Tropical convection during August was near normal across the Pacific, and again slightly enhanced over parts of the African Sahel and the northern Indian subcontinent (Fig. T25). Convection across the tropical Pacific has been significantly influenced by intraseasonal (Madden-Julian Oscillation-MJO) activity during the past few months.

During The first half of August, the MJO contributed to enhanced convection over the central equatorial Pacific, while during the second half of the month it contributed to suppressed convection in this region (Fig. T11). The MJO has also impacted the 850-hPa zonal wind anomalies (Fig. T13), which also showed a reversal in sign over the central and eastern tropical Pacific during August.

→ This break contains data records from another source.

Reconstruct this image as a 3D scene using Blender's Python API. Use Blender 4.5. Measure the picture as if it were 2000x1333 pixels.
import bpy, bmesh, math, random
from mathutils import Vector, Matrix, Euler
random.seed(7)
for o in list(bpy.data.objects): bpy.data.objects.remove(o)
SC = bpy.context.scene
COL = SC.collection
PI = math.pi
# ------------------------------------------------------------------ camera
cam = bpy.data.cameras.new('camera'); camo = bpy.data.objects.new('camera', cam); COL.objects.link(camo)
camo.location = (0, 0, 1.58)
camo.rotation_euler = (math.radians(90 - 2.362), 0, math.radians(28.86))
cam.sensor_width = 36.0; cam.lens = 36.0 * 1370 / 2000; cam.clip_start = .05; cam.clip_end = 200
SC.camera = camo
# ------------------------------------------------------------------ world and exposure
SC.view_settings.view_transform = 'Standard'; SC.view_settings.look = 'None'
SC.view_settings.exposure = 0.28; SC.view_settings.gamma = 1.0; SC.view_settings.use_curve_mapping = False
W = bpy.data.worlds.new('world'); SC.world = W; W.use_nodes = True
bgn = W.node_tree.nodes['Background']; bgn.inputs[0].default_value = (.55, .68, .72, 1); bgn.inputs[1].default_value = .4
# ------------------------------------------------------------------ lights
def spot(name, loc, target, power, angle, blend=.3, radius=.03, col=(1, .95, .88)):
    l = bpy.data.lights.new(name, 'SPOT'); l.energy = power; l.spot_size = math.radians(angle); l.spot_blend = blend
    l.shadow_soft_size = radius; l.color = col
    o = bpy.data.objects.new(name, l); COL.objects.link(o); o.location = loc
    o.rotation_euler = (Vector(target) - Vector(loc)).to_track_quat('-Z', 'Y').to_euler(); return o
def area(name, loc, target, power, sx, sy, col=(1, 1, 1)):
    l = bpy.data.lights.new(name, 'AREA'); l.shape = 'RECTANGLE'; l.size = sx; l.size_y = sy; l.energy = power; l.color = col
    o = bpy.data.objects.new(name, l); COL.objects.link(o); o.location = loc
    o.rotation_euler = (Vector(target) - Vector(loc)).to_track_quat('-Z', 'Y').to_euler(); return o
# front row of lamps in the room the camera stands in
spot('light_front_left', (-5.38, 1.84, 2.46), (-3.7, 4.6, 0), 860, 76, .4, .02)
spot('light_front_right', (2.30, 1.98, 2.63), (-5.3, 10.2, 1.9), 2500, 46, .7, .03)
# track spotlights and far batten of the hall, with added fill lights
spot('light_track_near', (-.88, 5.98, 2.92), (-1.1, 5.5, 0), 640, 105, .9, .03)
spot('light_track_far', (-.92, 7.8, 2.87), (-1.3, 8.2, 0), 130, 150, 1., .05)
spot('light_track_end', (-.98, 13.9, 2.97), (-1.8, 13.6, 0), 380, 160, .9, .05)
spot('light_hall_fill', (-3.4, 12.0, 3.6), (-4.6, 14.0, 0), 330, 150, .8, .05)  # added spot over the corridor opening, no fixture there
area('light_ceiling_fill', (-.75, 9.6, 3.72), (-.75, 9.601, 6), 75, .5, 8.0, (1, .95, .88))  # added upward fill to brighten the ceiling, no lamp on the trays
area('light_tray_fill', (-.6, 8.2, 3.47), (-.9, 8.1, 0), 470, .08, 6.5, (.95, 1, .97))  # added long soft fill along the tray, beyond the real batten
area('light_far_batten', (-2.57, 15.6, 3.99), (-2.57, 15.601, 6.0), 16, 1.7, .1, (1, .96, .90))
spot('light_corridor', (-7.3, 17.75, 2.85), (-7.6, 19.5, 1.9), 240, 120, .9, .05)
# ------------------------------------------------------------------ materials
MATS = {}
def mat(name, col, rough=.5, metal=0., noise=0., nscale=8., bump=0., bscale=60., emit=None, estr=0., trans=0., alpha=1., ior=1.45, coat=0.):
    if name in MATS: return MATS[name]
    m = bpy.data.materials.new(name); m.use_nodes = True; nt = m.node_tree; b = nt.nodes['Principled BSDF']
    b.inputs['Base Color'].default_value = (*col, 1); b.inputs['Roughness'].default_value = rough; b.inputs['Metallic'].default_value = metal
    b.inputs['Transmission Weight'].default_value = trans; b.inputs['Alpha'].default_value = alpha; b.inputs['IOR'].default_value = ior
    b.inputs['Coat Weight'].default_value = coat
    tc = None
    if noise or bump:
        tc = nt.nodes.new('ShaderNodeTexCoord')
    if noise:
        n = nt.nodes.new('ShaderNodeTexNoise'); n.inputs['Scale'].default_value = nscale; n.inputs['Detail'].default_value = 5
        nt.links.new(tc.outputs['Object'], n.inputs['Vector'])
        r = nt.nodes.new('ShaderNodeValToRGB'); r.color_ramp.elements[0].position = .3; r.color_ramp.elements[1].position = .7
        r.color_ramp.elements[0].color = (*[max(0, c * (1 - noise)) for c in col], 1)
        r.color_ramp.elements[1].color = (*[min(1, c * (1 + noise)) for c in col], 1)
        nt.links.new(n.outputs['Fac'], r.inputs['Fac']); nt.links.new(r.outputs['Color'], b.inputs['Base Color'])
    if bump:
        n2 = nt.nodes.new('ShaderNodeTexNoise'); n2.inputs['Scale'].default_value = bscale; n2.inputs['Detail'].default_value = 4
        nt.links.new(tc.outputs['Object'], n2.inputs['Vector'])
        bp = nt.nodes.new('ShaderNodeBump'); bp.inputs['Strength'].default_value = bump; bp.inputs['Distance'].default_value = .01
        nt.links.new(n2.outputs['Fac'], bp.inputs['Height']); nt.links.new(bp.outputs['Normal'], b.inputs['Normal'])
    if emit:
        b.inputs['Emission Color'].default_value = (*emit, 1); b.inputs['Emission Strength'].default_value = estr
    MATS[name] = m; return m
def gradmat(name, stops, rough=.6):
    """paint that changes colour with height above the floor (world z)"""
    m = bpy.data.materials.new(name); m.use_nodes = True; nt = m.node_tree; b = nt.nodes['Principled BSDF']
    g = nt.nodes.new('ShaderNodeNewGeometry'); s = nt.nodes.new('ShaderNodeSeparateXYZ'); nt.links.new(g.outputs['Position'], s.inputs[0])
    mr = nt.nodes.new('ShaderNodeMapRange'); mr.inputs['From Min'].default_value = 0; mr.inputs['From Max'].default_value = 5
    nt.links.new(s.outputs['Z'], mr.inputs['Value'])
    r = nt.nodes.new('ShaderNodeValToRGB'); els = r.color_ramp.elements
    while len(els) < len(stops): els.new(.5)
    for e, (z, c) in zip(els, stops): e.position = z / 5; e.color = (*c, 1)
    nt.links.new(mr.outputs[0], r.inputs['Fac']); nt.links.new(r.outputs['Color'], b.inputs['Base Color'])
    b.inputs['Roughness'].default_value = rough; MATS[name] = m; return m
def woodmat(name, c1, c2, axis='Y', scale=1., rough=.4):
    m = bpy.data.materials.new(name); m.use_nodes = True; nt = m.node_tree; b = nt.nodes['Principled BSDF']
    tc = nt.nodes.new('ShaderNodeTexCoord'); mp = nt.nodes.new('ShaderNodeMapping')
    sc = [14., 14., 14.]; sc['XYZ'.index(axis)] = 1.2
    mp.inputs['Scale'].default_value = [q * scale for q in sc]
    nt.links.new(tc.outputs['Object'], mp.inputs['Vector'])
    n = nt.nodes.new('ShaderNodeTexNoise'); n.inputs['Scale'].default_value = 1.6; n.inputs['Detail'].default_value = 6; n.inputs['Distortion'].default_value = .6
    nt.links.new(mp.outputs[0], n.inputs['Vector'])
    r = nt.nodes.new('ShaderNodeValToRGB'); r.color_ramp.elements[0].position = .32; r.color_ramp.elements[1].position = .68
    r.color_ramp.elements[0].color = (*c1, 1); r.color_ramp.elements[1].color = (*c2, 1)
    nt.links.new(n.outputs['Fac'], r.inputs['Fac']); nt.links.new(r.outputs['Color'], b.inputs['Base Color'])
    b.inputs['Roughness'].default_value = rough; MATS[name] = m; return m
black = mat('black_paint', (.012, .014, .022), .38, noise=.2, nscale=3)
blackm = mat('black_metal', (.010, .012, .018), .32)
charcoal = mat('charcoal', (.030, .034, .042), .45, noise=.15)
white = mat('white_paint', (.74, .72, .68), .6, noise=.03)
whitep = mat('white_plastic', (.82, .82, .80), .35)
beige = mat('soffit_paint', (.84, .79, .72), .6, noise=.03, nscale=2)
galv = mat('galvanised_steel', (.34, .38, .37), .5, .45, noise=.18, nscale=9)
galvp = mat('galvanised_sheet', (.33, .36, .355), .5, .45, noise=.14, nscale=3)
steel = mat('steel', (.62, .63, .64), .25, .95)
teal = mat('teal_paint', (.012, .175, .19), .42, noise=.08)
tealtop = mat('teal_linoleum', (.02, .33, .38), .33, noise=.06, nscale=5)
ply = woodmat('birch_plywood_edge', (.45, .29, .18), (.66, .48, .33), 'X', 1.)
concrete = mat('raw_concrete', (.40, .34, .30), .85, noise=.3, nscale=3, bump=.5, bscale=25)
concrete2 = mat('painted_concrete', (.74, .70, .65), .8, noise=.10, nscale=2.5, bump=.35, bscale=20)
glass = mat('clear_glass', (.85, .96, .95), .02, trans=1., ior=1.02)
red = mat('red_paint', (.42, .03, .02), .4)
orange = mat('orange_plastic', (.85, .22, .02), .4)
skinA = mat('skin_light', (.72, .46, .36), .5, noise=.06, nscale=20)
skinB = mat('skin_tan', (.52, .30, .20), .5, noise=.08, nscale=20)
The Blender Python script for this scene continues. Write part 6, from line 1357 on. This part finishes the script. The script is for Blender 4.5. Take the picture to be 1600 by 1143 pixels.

The sea level pressure (SLP) pattern during August featured negative anomalies across most of the tropical Pacific and positive anomalies over the tropical Indian and Atlantic Oceans (Fig. T19). This pattern was associated with a negative value of the Tahiti - Darwin Southern Oscillation Index (SOI) (-1.0) (Table T1), which has been negative for the past five months. In contrast, the equatorial SOI has remained positive during this period, although the August value of 0.6 is the smallest value since September 2000, and the 5-month running mean of the equatorial SOI is the lowest since September 1998 (Fig. T2).